The book railed against social inequity, hypocritical maulvis and the exploitation of
women in a deeply patriarchal society. Of the two pieces that Jahan contributed to
Angaaray, one was a short story barely three pages long Dilli ki Sair is a little narrative
about a burqa-clad women watching life on a railway platform waiting for her husband to
turn up and take her home.
The story is a brief but penetrating meditation on life behind the 'veil' and the blindness
of male privilege towards the experience of women behind the purdah. The other piece,
Parde Ke Peeche, is a conversation between two women from affluent, sharif
(respectable) families.
Since then Muslim orthodox clergy in the united India opposed publishers had to
withdraw the book & then British government too preferred to ban for its own political
convenience.
Ismat Chughtai Beginning in the 1930s, she wrote extensively on themes including
female sexuality and femininity, middle-class gentility, and class conflict, often from a
Marxist perspective.
According to S.S.Sirajuddin in Encyclopedia of Post-Colonial Literatures in English
expresses reservations about availability of free space for feminism in Pakistan & feels
that nation space is much affected by religious fervor. Still it admits that awareness of
feminist concerns & changing role of women & their identity do exist in Pakistan, and
these concerns get reflected in Pakistan's English literature.

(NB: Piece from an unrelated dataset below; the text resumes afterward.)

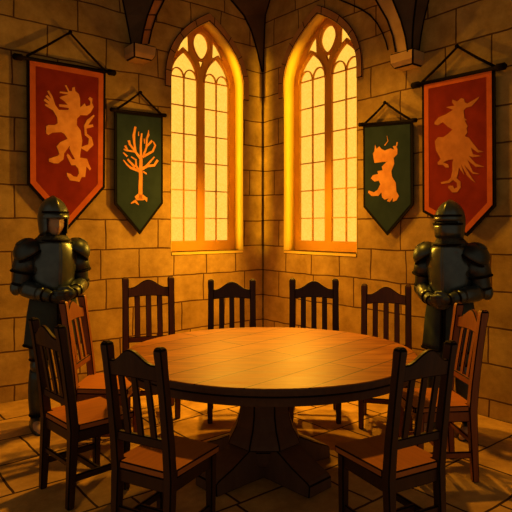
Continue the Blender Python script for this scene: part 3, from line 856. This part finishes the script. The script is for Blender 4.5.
        sleeve('upper_arm_plate', q['sh']+d*.17, q['elb']-d*.02, .076, .066, st_, p)
        # couter
        bm = bmesh.new(); sphere(bm, q['elb']+V3((s*.010, .012, -.004)), (.057, .058, .056), 20, 12)
        sphere(bm, q['elb']+V3((s*.03, .012, -.004)), (.046, .044, .062), 20, 12)
        bmobj('elbow_cop', bm, s2, p, smooth=True)
        e2 = q['elb'].lerp(w, .16); e3 = q['elb'].lerp(w, .80)
        sleeve('forearm_plate', e2, e3, .063, .048, s2, p, mid=.008)
        # gauntlet
        bm = bmesh.new(); hand_chains(bm, s, w, fwd, side, down, .0045)
        g = remeshed(bm, .005, 'gauntlet', st_, p, 2)
        e4 = w-fwd*.075; sleeve('gauntlet_cuff', q['elb'].lerp(w, .60), w+fwd*.012, .060, .037, st_, g)
        # legs
        dk = (q['knee']-q['hip'])
        sleeve('thigh_plate', q['hip']+dk*.35, q['hip']+dk*.90, .094, .072, st_, p)
        bm = bmesh.new(); sphere(bm, q['knee']+V3((0, -.008, 0)), (.070, .074, .075), 20, 12); bmobj('knee_cop', bm, s2, p, smooth=True)
        ds = q['ankle']-q['knee']
        sleeve('greave', q['knee']+ds*.10, q['knee']+ds*.97, .068, .047, st_, p, mid=.012)
        bm = bmesh.new(); a = q['ankle']
        rs = []
        tt = q['toe']-a; tt.z = 0; tt.normalize(); sx = V3((-tt.y, tt.x, 0))
        for x, hh, ww in ((-.065, .075, .034), (-.05, .10, .043), (.02, .105, .048), (.08, .080, .050), (.14, .058, .048), (.19, .042, .036), (.215, .026, .016)):
            cpt = V3((a.x, a.y, 0))+tt*x
            rs.append([cpt+sx*ww*math.cos(k*PI/8)+V3((0, 0, max(0.0, hh*math.sin(k*PI/8)))) for k in range(9)]+[cpt-sx*ww*.5, cpt+sx*ww*.5])
        loft(bm, rs); bmobj('sabaton', bm, st_, p, smooth=True)
    # coif of mail framing the face
    rs = []
    def helm_ring(z, rx, ry, y, n=48): return [V3((rx*math.sin(2*PI*i/n), y-ry*math.cos(2*PI*i/n), z)) for i in range(n)]
    def cut(bm, test):
        dl = [f for f in bm.faces if test(f.calc_center_median())]
        bmesh.ops.delete(bm, geom=dl, context='FACES')
    def holed(name, rings, test, m, thick):
        bm = bmesh.new(); loft(bm, rings, False); cut(bm, test)
        bmesh.ops.recalc_face_normals(bm, faces=bm.faces)
        me = bpy.data.meshes.new(name); bm.to_mesh(me); bm.free()
        for f in me.polygons: f.use_smooth = True
        o = link(name, me, [m, M['edge']], p)
        md = o.modifiers.new('s', 'SOLIDIFY'); md.thickness = thick; md.offset = 1; md.material_offset_rim = 1
        return o
    coif = [(1.46, .145, .130, .0), (1.49, .118, .118, .0), (1.515, .095, .112, -.005), (1.54, .088, .114, -.010), (1.57, .091, .118, -.012), (1.60, .094, .120, -.012), (1.64, .096, .122, -.01), (1.68, .095, .120, -.005), (1.70, .09, .115, 0)]
    holed('mail_coif', [helm_ring(*c) for c in coif], (lambda c: (not closed_helm) and c.y < -.03 and abs(c.x) < .070 and 1.507 < c.z), M['mail'], .005)
    # helmet
    hz = []
    for i in range(17):
        t = i/16
        z = 1.53+t*.292
        prof = [(0, .098, .120), (.15, .104, .126), (.35, .110, .132), (.55, .109, .131), (.70, .099, .120), (.82, .080, .098), (.92, .056, .070), (.98, .027, .035), (1, .004, .005)]
        for (t0, a0, b0), (t1, a1, b1) in zip(prof, prof[1:]):
            if t0 <= t <= t1+1e-9:
                k = (t-t0)/(t1-t0); rx = a0+(a1-a0)*k; ry = b0+(b1-b0)*k; break
        hz.append((z, rx, ry, -.008+.012*t))
    def keel(rr):
        for v in rr:
            if abs(v.x) < .022 and v.z > 1.60: 
                v.z += .007*(1-abs(v.x)/.022)*(1 if v.z > 1.7 else 0); 
                v.y += (.008 if v.y > 0 else -.008)*(1-abs(v.x)/.022)
        return rr
    if closed_helm:
        h = holed('helmet', [keel(helm_ring(*c)) for c in hz], lambda c: c.y < -.03 and abs(c.x) < .083 and abs(c.z-1.655) < .009, s2, .006)
        # visor : lower face plate and brow plate leaving the eye slit
        def face(z, k, y): 
            return [V3((.116*k*math.sin(a), y-.140*k*math.cos(a)-.014*max(0, 1-abs(a)/.5), z)) for a in [(-1.25+2.5*i/24) for i in range(25)]]
        shell('visor', [face(z, k, -.008) for z, k in ((1.535, .93), (1.575, 1.0), (1.61, 1.03), (1.640, 1.03))], s2, p, closed=False)
        shell('brow_plate', [face(z, k, -.008) for z, k in ((1.664, 1.03), (1.685, 1.02), (1.705, .985))], s2, p, closed=False)
    else:
        h = holed('helmet', [keel(helm_ring(*c)) for c in hz], lambda c: c.y < -.02 and abs(c.x) < .076 and c.z < 1.662, s2, .006)
        def face(z, k, y): 
            return [V3((.114*k*math.sin(a), y-.138*k*math.cos(a)-.010*max(0, 1-abs(a)/.5), z)) for a in [(-1.15+2.3*i/24) for i in range(25)]]
        shell('brow_plate', [face(z, k, -.008) for z, k in ((1.650, 1.07), (1.668, 1.04), (1.70, .985))], s2, p, closed=False)
    # keel of the helmet as a raised comb
    bm = bmesh.new(); pts = []
    for z, rx, ry, y in hz[7:]: pts.append(V3((0, y-ry-.010, z+.004)))
    for z, rx, ry, y in hz[::-1][:9]: pts.append(V3((0, y+ry+.008, z+.004)))
    tube(bm, pts, .006, 8); bmobj('helmet_comb', bm, s2, h, smooth=True)
    p.scale = (scale, scale, scale)
    return p
figure('person at left in dark plate armour, open helmet showing the face, hands clasped', (*XY(53, 4.42), 0), math.radians(38), False, .985)
figure('person at right in dark plate armour, closed visor hiding the face, hands clasped', (*XY(450, 4.30), 0), math.radians(-38), True, .965)

# ------------------------------------------------------------------ light
w = bpy.data.worlds.new('world'); S.world = w; w.use_nodes = True
w.node_tree.nodes['Background'].inputs[0].default_value = (1.0, .72, .44, 1); w.node_tree.nodes['Background'].inputs[1].default_value = .165
def spot(name, loc, target, power, col, angle, blend, radius):
    l = bpy.data.lights.new(name, 'SPOT'); l.energy = power; l.color = col; l.spot_size = math.radians(angle); l.spot_blend = blend; l.shadow_soft_size = radius
    o = bpy.data.objects.new(name, l); C.objects.link(o); o.location = loc
    o.rotation_euler = (Vector(target)-Vector(loc)).to_track_quat('-Z', 'Y').to_euler(); return o
AMB = (1.0, .43, .025)
spot('overhead_fill', (.10, 5.3, 4.55), (.09, 3.5, 0), 440, AMB, 102, .9, .10)  # unseen light added overhead, no fitting hangs here; brightens table and walls
for side in 'LR':
    q = MM[side] @ Vector((WC[side], 2.1, .28)); n = MM[side].to_3x3() @ Vector((0, 0, 1))
    spot('window_sunlight_'+side, q, q+n*3+Vector((0, 0, -1.7)), 200 if side == 'R' else 120, (1, .46, .03), 150, .7, .04)
    # added strip light that brightens the reveal on the corner side of each opening
    l = bpy.data.lights.new('reveal_fill_'+side, 'AREA'); l.shape = 'RECTANGLE'; l.size = .05; l.size_y = ztop-zs0-.35; l.energy = 3.2; l.spread = math.radians(30); l.color = (1, .52, .02)
    o = bpy.data.objects.new('reveal_fill_'+side, l); C.objects.link(o)
    sg = 1 if side == 'L' else -1
    loc = MM[side] @ Vector((WC[side]-sg*.22, (ztop+zs0)/2-.12, -.04)); z = -(MM[side].to_3x3() @ Vector((sg, 0, 0))); y = Vector((0, 0, 1)); x = y.cross(z)
    o.matrix_world = Matrix(((x.x, y.x, z.x, loc.x), (x.y, y.y, z.y, loc.y), (x.z, y.z, z.z, loc.z), (0, 0, 0, 1)))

Perception & intervention of major female character can be observed in novels like Bapsi
Sidhwa, Sara Suleri's Meatless Days. Whereas Pakistani poets like Maki Kureishi, Hina
Imam, Alamgir Hashmi, Taufiq Rafat are sensitive but restrained in their portrayal.
One of the pioneers of women's liberation in Pakistan was actually a man from
Lollywood (Pakistan's film industry). The first feminist film was called Aurat Raj
(Women's Rule). It was released in 1979. It was a huge droop at the box-office despite
the fact that it was made and released in an era when the Pakistan film industry was
dotted by thousands of cinemas and a huge cinema-going audience.